• _REQUIREMENTS_:
Identify the lines that contain the string "this", then copy each of them.

• _EXERCISE MATERIAL_:

** Start **

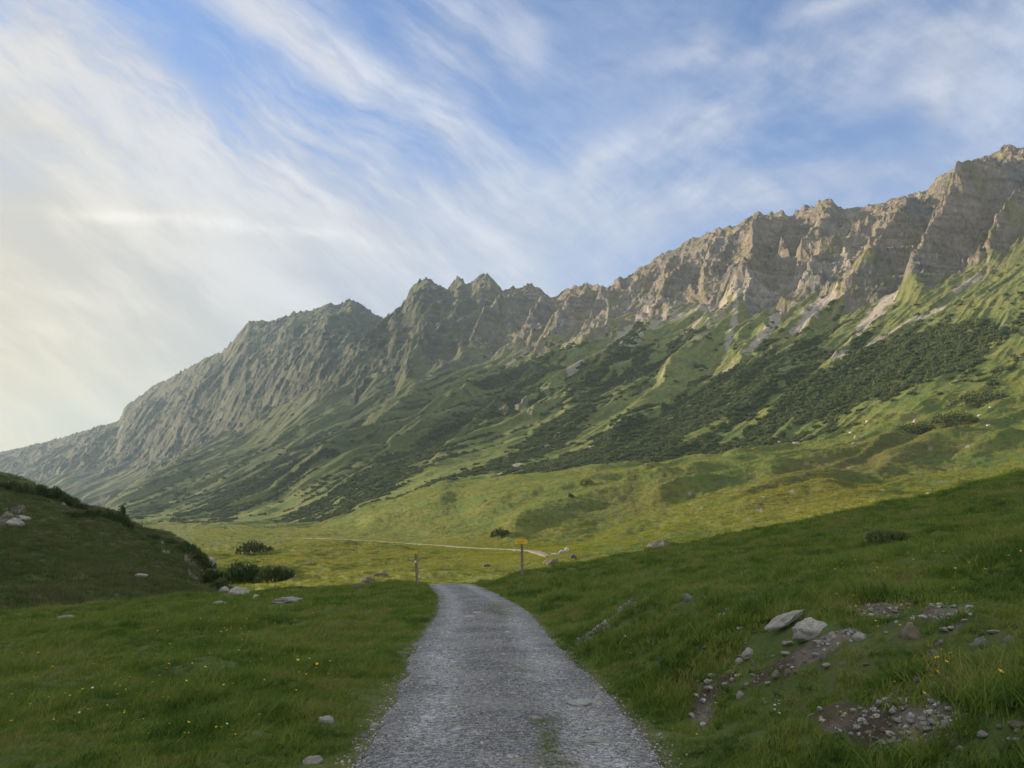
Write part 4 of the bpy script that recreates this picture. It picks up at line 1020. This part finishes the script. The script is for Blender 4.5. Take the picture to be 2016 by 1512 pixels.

** End **
** Start **

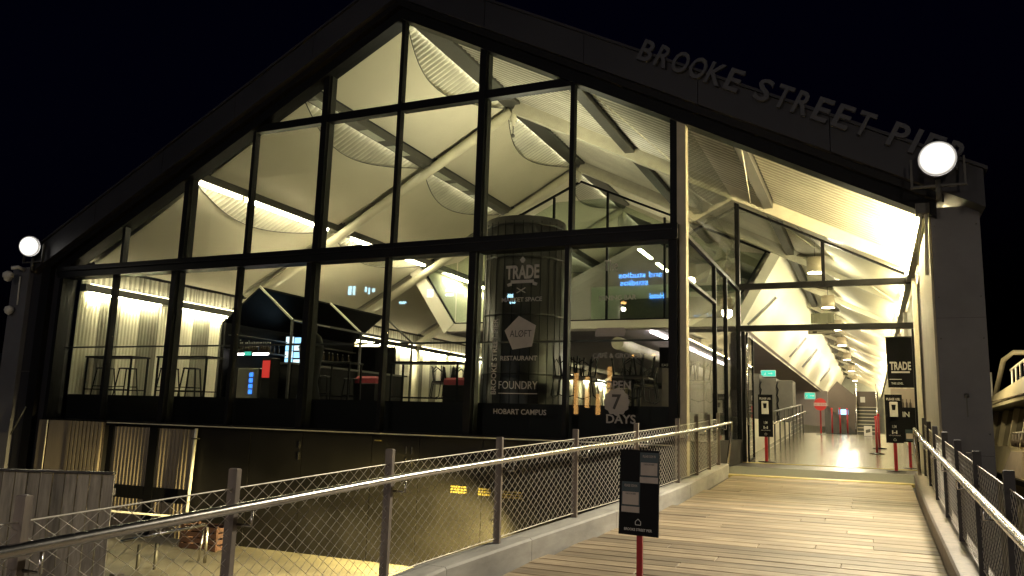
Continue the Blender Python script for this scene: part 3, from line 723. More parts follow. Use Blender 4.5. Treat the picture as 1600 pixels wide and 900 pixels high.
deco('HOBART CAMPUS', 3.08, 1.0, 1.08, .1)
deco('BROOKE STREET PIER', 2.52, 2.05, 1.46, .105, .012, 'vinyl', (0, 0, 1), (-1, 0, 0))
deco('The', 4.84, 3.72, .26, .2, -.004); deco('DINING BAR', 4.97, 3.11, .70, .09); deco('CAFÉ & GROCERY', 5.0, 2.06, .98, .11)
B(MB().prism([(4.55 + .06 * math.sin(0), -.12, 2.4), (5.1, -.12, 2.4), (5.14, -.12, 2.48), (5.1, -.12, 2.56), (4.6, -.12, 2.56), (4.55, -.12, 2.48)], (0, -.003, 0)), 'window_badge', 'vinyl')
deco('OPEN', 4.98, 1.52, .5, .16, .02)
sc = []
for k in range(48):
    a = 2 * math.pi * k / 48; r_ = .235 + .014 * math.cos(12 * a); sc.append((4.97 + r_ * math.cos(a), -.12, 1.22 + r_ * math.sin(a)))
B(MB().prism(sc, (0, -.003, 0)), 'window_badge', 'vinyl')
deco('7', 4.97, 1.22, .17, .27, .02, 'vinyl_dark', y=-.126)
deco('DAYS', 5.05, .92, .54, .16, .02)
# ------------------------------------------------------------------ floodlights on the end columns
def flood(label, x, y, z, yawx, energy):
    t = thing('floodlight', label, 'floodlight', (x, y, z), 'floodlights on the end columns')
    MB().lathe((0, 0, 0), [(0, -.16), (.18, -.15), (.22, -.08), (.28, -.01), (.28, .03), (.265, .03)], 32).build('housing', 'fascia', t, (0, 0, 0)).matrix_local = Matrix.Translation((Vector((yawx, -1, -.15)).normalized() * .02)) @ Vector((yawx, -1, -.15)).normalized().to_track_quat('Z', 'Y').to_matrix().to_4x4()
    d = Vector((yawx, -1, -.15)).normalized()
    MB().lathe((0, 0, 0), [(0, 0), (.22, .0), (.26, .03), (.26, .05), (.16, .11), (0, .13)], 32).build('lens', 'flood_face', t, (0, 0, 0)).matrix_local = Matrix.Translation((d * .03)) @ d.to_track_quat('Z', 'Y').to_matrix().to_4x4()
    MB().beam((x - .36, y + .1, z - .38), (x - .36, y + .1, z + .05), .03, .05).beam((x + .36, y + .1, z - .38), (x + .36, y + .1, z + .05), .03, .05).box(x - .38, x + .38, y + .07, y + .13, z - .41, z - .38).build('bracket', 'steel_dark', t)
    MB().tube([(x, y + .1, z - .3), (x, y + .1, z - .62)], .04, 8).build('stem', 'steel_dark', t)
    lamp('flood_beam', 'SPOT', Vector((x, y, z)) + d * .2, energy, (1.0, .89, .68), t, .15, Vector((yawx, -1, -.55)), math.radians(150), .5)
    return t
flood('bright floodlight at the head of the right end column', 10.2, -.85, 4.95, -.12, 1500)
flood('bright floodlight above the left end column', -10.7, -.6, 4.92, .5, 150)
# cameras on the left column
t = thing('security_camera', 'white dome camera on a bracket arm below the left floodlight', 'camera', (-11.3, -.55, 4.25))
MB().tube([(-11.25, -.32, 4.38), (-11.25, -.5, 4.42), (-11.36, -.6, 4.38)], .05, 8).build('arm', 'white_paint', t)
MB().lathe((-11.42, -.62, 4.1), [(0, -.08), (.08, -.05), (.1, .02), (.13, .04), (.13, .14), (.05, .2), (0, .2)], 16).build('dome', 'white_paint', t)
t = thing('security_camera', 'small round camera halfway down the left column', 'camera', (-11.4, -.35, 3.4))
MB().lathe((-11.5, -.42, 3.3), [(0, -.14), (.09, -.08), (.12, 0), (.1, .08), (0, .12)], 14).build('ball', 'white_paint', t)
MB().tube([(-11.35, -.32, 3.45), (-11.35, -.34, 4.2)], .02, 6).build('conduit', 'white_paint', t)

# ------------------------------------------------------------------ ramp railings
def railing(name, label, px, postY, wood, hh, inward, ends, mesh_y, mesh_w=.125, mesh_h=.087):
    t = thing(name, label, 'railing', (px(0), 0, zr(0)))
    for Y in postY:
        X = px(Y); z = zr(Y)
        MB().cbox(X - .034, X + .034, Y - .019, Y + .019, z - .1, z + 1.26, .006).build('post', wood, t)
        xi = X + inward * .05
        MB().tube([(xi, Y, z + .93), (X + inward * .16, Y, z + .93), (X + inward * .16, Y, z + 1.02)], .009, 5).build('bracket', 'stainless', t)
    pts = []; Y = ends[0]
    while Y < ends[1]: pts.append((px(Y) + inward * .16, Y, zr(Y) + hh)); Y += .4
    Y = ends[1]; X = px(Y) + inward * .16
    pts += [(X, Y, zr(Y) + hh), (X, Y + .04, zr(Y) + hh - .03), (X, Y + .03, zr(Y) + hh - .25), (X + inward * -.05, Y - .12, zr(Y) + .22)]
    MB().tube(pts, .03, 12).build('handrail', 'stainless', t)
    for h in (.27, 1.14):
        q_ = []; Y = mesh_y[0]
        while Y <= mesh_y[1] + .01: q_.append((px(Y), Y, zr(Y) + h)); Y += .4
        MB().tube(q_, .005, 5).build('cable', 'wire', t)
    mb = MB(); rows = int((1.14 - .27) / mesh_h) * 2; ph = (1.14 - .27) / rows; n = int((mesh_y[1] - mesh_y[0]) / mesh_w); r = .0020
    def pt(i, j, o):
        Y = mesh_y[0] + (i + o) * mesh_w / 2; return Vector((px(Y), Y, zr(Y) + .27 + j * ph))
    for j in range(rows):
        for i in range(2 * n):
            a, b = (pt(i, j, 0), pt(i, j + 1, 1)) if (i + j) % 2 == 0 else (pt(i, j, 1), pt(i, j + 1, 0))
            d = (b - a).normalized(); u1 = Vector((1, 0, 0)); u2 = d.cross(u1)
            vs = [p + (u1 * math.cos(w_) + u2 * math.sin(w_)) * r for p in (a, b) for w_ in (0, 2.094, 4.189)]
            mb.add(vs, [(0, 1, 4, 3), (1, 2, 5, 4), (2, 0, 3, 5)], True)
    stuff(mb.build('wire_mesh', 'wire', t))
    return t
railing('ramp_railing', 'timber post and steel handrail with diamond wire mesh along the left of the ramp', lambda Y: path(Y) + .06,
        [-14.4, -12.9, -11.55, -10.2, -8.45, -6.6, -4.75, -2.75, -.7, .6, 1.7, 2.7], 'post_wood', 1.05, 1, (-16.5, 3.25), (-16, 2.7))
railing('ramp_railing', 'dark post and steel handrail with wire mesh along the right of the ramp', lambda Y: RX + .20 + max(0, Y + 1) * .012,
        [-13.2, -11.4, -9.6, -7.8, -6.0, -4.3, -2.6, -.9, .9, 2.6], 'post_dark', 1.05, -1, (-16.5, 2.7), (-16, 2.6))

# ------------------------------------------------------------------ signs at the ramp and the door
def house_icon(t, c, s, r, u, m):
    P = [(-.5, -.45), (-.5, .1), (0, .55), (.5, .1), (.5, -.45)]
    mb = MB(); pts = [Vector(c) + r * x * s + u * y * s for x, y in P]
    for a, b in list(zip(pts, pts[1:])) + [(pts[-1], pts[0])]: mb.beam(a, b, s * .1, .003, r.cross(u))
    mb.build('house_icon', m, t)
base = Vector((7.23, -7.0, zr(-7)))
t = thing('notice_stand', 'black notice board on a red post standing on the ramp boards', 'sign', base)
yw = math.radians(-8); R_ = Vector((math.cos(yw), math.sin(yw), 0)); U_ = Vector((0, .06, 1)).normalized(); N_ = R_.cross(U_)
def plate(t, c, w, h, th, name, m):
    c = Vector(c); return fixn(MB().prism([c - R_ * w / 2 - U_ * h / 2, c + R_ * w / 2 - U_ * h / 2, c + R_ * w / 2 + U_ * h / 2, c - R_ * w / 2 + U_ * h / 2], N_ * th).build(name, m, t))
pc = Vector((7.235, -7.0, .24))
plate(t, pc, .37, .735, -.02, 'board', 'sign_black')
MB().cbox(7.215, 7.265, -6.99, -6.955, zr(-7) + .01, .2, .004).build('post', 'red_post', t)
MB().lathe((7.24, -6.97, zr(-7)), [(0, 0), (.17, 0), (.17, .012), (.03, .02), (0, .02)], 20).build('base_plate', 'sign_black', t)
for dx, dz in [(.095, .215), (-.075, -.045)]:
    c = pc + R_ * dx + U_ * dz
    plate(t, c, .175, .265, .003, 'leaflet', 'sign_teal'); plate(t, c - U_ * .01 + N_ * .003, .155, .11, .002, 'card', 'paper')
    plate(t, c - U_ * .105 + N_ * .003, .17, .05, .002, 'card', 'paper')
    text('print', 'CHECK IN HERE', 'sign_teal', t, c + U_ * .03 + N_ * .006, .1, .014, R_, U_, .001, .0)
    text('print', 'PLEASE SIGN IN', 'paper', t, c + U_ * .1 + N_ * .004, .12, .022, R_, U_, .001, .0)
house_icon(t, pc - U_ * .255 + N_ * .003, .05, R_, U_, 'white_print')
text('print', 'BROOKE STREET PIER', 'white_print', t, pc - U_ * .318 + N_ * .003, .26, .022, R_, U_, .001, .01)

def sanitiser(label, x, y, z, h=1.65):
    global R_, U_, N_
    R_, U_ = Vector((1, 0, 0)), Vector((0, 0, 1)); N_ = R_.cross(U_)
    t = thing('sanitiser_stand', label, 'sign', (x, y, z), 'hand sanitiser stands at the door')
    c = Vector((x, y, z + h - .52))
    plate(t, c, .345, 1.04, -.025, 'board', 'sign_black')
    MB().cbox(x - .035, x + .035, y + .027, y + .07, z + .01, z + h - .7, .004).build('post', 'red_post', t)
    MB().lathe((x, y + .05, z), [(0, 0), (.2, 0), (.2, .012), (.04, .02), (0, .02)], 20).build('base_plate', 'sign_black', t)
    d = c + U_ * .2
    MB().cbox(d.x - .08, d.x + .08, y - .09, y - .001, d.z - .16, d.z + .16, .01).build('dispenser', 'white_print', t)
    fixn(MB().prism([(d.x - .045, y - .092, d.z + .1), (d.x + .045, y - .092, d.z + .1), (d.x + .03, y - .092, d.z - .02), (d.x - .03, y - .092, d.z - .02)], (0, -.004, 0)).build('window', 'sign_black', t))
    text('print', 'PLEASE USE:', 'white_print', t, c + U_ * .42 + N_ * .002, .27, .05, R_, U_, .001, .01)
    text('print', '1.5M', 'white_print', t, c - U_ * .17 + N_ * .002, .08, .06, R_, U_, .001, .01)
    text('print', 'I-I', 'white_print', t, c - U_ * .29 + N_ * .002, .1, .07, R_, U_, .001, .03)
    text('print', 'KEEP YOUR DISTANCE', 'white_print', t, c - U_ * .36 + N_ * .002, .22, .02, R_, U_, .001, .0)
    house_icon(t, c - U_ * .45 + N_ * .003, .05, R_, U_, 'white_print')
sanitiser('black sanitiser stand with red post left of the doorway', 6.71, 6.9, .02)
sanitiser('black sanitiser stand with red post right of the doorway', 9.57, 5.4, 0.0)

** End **

• _CORRECT ANSWER_:
Write part 4 of the bpy script that recreates this picture. It picks up at line 1020. This part finishes the script. The script is for Blender 4.5. Take the picture to be 2016 by 1512 pixels.
Continue the Blender Python script for this scene: part 3, from line 723. More parts follow. Use Blender 4.5. Treat the picture as 1600 pixels wide and 900 pixels high.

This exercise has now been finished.